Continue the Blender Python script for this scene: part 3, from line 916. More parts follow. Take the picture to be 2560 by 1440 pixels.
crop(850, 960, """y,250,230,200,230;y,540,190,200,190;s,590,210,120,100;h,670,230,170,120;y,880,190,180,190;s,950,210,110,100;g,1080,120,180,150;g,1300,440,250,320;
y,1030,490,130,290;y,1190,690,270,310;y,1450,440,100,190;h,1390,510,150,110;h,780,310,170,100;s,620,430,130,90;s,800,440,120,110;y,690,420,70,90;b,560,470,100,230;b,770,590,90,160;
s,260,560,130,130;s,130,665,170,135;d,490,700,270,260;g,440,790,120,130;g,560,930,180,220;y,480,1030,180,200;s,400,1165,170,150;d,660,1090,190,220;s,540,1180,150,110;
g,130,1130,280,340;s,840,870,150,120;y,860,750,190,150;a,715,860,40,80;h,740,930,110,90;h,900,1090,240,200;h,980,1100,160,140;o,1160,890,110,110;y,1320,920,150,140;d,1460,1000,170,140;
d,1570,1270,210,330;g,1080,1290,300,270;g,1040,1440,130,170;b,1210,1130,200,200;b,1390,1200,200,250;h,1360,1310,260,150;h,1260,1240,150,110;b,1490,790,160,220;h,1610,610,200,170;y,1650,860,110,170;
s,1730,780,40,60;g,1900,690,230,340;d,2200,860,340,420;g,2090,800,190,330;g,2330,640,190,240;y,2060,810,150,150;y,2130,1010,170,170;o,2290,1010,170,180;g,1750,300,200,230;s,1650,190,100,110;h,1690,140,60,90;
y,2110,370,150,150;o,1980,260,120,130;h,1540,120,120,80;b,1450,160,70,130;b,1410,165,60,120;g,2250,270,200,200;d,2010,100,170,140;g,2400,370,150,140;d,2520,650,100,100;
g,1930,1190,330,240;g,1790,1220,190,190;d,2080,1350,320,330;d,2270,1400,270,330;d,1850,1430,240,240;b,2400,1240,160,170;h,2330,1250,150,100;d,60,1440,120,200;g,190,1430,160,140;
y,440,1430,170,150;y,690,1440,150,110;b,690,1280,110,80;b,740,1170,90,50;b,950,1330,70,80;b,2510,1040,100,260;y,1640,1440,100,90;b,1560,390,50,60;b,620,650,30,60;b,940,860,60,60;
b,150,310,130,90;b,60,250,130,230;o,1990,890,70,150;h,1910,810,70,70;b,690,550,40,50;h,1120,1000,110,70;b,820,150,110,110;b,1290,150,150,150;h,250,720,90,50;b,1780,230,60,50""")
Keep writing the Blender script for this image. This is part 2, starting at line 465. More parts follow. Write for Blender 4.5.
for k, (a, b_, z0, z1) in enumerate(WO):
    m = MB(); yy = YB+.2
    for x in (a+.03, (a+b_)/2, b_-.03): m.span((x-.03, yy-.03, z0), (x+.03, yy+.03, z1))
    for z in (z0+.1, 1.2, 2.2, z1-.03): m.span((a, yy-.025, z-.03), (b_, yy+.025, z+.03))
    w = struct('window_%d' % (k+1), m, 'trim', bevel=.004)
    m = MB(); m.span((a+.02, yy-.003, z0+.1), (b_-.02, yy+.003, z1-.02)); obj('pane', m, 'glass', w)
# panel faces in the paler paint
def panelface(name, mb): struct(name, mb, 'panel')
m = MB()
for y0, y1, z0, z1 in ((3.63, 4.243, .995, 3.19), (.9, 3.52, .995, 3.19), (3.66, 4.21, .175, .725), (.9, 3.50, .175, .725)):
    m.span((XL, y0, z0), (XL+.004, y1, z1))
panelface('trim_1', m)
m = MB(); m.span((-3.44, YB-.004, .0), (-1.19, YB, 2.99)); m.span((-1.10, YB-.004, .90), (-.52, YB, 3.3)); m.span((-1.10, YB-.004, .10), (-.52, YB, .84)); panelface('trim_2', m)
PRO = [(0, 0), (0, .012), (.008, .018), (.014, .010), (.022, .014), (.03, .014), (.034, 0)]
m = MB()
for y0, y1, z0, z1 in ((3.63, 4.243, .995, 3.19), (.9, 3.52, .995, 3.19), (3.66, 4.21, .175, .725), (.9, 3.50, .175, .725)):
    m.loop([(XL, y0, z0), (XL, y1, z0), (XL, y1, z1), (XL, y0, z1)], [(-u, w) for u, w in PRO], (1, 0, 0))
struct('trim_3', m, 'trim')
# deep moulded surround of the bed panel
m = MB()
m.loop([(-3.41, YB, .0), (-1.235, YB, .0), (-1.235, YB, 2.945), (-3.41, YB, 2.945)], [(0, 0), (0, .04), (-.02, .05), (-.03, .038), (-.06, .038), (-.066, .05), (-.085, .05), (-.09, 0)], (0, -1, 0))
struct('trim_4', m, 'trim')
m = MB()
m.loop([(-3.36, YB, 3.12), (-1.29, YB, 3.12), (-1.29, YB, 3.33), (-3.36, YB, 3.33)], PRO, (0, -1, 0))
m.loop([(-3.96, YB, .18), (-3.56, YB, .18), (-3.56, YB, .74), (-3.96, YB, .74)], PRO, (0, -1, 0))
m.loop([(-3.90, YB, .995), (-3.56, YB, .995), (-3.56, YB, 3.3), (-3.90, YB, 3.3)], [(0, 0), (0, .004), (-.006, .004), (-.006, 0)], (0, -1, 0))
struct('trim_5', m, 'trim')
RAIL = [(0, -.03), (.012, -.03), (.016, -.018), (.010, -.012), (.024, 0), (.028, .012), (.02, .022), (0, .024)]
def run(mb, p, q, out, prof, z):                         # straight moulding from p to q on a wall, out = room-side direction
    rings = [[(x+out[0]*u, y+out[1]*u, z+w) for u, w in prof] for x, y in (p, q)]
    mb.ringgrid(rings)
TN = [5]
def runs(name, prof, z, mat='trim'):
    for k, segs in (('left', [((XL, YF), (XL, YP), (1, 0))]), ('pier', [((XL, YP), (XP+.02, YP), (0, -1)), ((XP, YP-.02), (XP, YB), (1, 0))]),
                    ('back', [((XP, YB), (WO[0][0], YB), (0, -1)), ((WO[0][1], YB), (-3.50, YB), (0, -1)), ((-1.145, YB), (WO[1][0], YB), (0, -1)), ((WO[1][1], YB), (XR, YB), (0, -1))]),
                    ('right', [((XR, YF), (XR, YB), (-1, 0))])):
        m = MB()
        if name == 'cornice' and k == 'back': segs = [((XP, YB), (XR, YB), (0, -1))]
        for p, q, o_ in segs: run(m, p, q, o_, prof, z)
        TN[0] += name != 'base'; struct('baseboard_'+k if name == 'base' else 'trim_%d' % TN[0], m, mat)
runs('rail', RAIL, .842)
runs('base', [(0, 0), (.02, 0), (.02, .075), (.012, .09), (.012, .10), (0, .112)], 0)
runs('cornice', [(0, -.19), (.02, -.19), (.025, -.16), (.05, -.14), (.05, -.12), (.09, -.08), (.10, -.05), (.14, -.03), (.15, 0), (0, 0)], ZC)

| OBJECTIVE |
Repeat the material above in full, exactly as it stands.

| PROBLEM SOLUTION |
Continue the Blender Python script for this scene: part 3, from line 916. More parts follow. Take the picture to be 2560 by 1440 pixels.
crop(850, 960, """y,250,230,200,230;y,540,190,200,190;s,590,210,120,100;h,670,230,170,120;y,880,190,180,190;s,950,210,110,100;g,1080,120,180,150;g,1300,440,250,320;
y,1030,490,130,290;y,1190,690,270,310;y,1450,440,100,190;h,1390,510,150,110;h,780,310,170,100;s,620,430,130,90;s,800,440,120,110;y,690,420,70,90;b,560,470,100,230;b,770,590,90,160;
s,260,560,130,130;s,130,665,170,135;d,490,700,270,260;g,440,790,120,130;g,560,930,180,220;y,480,1030,180,200;s,400,1165,170,150;d,660,1090,190,220;s,540,1180,150,110;
g,130,1130,280,340;s,840,870,150,120;y,860,750,190,150;a,715,860,40,80;h,740,930,110,90;h,900,1090,240,200;h,980,1100,160,140;o,1160,890,110,110;y,1320,920,150,140;d,1460,1000,170,140;
d,1570,1270,210,330;g,1080,1290,300,270;g,1040,1440,130,170;b,1210,1130,200,200;b,1390,1200,200,250;h,1360,1310,260,150;h,1260,1240,150,110;b,1490,790,160,220;h,1610,610,200,170;y,1650,860,110,170;
s,1730,780,40,60;g,1900,690,230,340;d,2200,860,340,420;g,2090,800,190,330;g,2330,640,190,240;y,2060,810,150,150;y,2130,1010,170,170;o,2290,1010,170,180;g,1750,300,200,230;s,1650,190,100,110;h,1690,140,60,90;
y,2110,370,150,150;o,1980,260,120,130;h,1540,120,120,80;b,1450,160,70,130;b,1410,165,60,120;g,2250,270,200,200;d,2010,100,170,140;g,2400,370,150,140;d,2520,650,100,100;
g,1930,1190,330,240;g,1790,1220,190,190;d,2080,1350,320,330;d,2270,1400,270,330;d,1850,1430,240,240;b,2400,1240,160,170;h,2330,1250,150,100;d,60,1440,120,200;g,190,1430,160,140;
y,440,1430,170,150;y,690,1440,150,110;b,690,1280,110,80;b,740,1170,90,50;b,950,1330,70,80;b,2510,1040,100,260;y,1640,1440,100,90;b,1560,390,50,60;b,620,650,30,60;b,940,860,60,60;
b,150,310,130,90;b,60,250,130,230;o,1990,890,70,150;h,1910,810,70,70;b,690,550,40,50;h,1120,1000,110,70;b,820,150,110,110;b,1290,150,150,150;h,250,720,90,50;b,1780,230,60,50""")
Keep writing the Blender script for this image. This is part 2, starting at line 465. More parts follow. Write for Blender 4.5.
for k, (a, b_, z0, z1) in enumerate(WO):
    m = MB(); yy = YB+.2
    for x in (a+.03, (a+b_)/2, b_-.03): m.span((x-.03, yy-.03, z0), (x+.03, yy+.03, z1))
    for z in (z0+.1, 1.2, 2.2, z1-.03): m.span((a, yy-.025, z-.03), (b_, yy+.025, z+.03))
    w = struct('window_%d' % (k+1), m, 'trim', bevel=.004)
    m = MB(); m.span((a+.02, yy-.003, z0+.1), (b_-.02, yy+.003, z1-.02)); obj('pane', m, 'glass', w)
# panel faces in the paler paint
def panelface(name, mb): struct(name, mb, 'panel')
m = MB()
for y0, y1, z0, z1 in ((3.63, 4.243, .995, 3.19), (.9, 3.52, .995, 3.19), (3.66, 4.21, .175, .725), (.9, 3.50, .175, .725)):
    m.span((XL, y0, z0), (XL+.004, y1, z1))
panelface('trim_1', m)
m = MB(); m.span((-3.44, YB-.004, .0), (-1.19, YB, 2.99)); m.span((-1.10, YB-.004, .90), (-.52, YB, 3.3)); m.span((-1.10, YB-.004, .10), (-.52, YB, .84)); panelface('trim_2', m)
PRO = [(0, 0), (0, .012), (.008, .018), (.014, .010), (.022, .014), (.03, .014), (.034, 0)]
m = MB()
for y0, y1, z0, z1 in ((3.63, 4.243, .995, 3.19), (.9, 3.52, .995, 3.19), (3.66, 4.21, .175, .725), (.9, 3.50, .175, .725)):
    m.loop([(XL, y0, z0), (XL, y1, z0), (XL, y1, z1), (XL, y0, z1)], [(-u, w) for u, w in PRO], (1, 0, 0))
struct('trim_3', m, 'trim')
# deep moulded surround of the bed panel
m = MB()
m.loop([(-3.41, YB, .0), (-1.235, YB, .0), (-1.235, YB, 2.945), (-3.41, YB, 2.945)], [(0, 0), (0, .04), (-.02, .05), (-.03, .038), (-.06, .038), (-.066, .05), (-.085, .05), (-.09, 0)], (0, -1, 0))
struct('trim_4', m, 'trim')
m = MB()
m.loop([(-3.36, YB, 3.12), (-1.29, YB, 3.12), (-1.29, YB, 3.33), (-3.36, YB, 3.33)], PRO, (0, -1, 0))
m.loop([(-3.96, YB, .18), (-3.56, YB, .18), (-3.56, YB, .74), (-3.96, YB, .74)], PRO, (0, -1, 0))
m.loop([(-3.90, YB, .995), (-3.56, YB, .995), (-3.56, YB, 3.3), (-3.90, YB, 3.3)], [(0, 0), (0, .004), (-.006, .004), (-.006, 0)], (0, -1, 0))
struct('trim_5', m, 'trim')
RAIL = [(0, -.03), (.012, -.03), (.016, -.018), (.010, -.012), (.024, 0), (.028, .012), (.02, .022), (0, .024)]
def run(mb, p, q, out, prof, z):                         # straight moulding from p to q on a wall, out = room-side direction
    rings = [[(x+out[0]*u, y+out[1]*u, z+w) for u, w in prof] for x, y in (p, q)]
    mb.ringgrid(rings)
TN = [5]
def runs(name, prof, z, mat='trim'):
    for k, segs in (('left', [((XL, YF), (XL, YP), (1, 0))]), ('pier', [((XL, YP), (XP+.02, YP), (0, -1)), ((XP, YP-.02), (XP, YB), (1, 0))]),
                    ('back', [((XP, YB), (WO[0][0], YB), (0, -1)), ((WO[0][1], YB), (-3.50, YB), (0, -1)), ((-1.145, YB), (WO[1][0], YB), (0, -1)), ((WO[1][1], YB), (XR, YB), (0, -1))]),
                    ('right', [((XR, YF), (XR, YB), (-1, 0))])):
        m = MB()
        if name == 'cornice' and k == 'back': segs = [((XP, YB), (XR, YB), (0, -1))]
        for p, q, o_ in segs: run(m, p, q, o_, prof, z)
        TN[0] += name != 'base'; struct('baseboard_'+k if name == 'base' else 'trim_%d' % TN[0], m, mat)
runs('rail', RAIL, .842)
runs('base', [(0, 0), (.02, 0), (.02, .075), (.012, .09), (.012, .10), (0, .112)], 0)
runs('cornice', [(0, -.19), (.02, -.19), (.025, -.16), (.05, -.14), (.05, -.12), (.09, -.08), (.10, -.05), (.14, -.03), (.15, 0), (0, 0)], ZC)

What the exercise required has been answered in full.